Juggling business and motherhood

Aqilah Rahman

There’s something special about making something with your own hands instead of buying it, especially if you’re making it for your first newborn.

In addition to being a mother of three, 28-year-old Effa HT is the founder of Ardani Crafts. She focusses on amigurumi – the Japanese art of crocheting small stuffed toys – but she also makes household items.

Effa discovered her passion for crocheting in 2015 when she gave birth to her first child. She wanted to make something special for her daughter, and after giving it some thought, Effa set her mind on crocheting a pair of baby booties to keep her daughter warm.

At the time, she had no prior experience in crocheting.

After teaching herself by watching YouTube tutorials and reading books, she completed her first crochet project.

As her daughter grew, so did Effa’s handmade crochet collection. “She started to walk and play so I started making dresses, blankets and toys. Everything I did was for her,” Effa said.

Amigurumi dolls made by Effa. PHOTO: ARDANI CRAFTS

Her efforts didn’t go unnoticed; she received compliments from her sister and friend and was asked if she could make different patterns.

Encouraged by the positive feedback, Effa started experimenting with different patterns through, taking note of what worked and what didn’t. Back then, the thought of selling her handicrafts didn’t cross her mind, because she treated it as a hobby.

After she was done, she posted her works on her personal Instagram page. To her surprise, she received comments asking for the price. The plushies quickly found new owners but the comments didn’t stop there.

With more requests coming in, Effa’s sister suggested making a separate Instagram account just for amigurumi. She initially named her account Mini Crafts but she later changed it to Ardani Crafts, inspired by her daughter’s name.

Effa started making stuffed toys barely the size of a palm, and steadily progressed to bigger items such as bags, pillows, carpets, stool covers and baby cribs.

One of her largest projects to date was a blanket – not for a baby, but for an adult.

Alhamdulillah, I completed the order. It took me about one month and a half, and I was eight months pregnant with my third child,” she said.

“I have my ups and downs but I still cannot stop because it’s a hobby. I love what I do, plus it makes the children happy. Their smiles are my strength.”

On supplies, Effa makes sure to use high quality yarn. She had trouble finding the right materials at local stores, so she ordered from overseas after researching dozens of suppliers.

The price is high but she said it’s worth it, prioritising the quality of her works over profit.

As a crafter who focusses on custom orders, Effa spends a great deal of time on each item. One of the challenges she faces is order cancellation. “It happens in every business but order cancellations are worse for us crafters, especially at the last minute after the item has been made. But Alhamdulillah, it can still be sold to someone else,” she said.

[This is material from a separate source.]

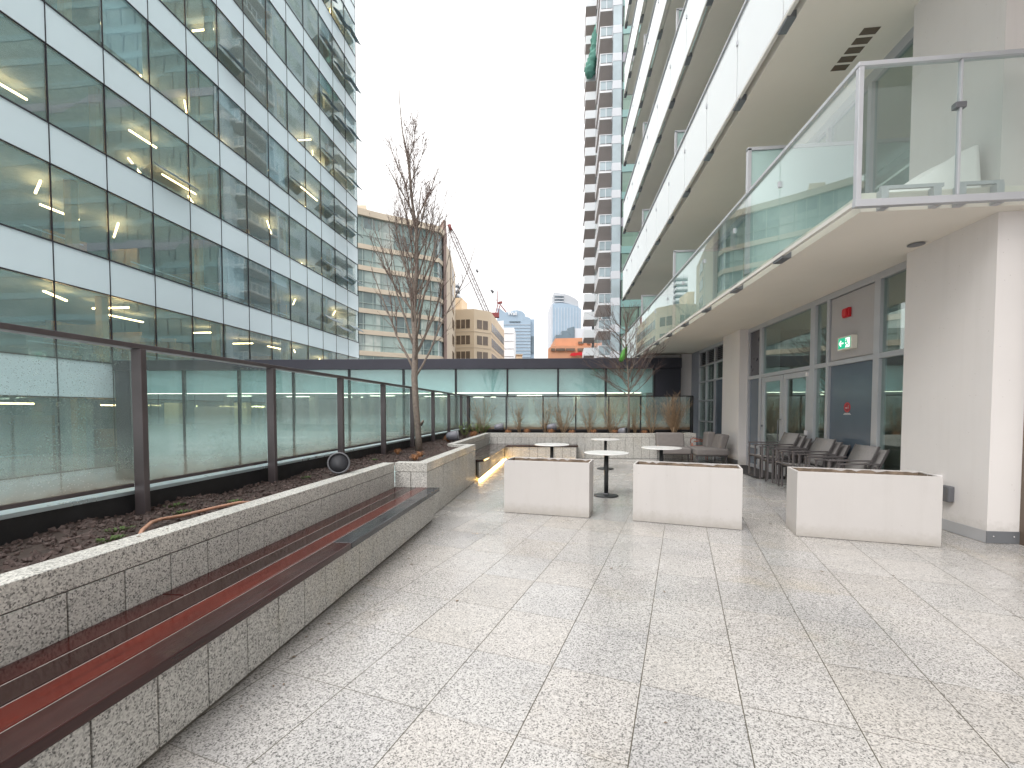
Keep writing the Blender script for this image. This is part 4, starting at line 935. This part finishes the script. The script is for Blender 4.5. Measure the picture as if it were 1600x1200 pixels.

It gets harder to crochet now that she has three kids running around the house, but Effa is determined to complete her orders on time. She tends to work when her kids are asleep, and she usually stays up until morning depending on the complexity and urgency of the order.

She’s had instances where she went for 24 hours without sleep to complete urgent orders.

“I have to thank my husband for being supportive.

“He’s busy with his work and I work part-time but we divide the house chores equally between us,” she said, while also extending her gratitude to her parents and family for their support.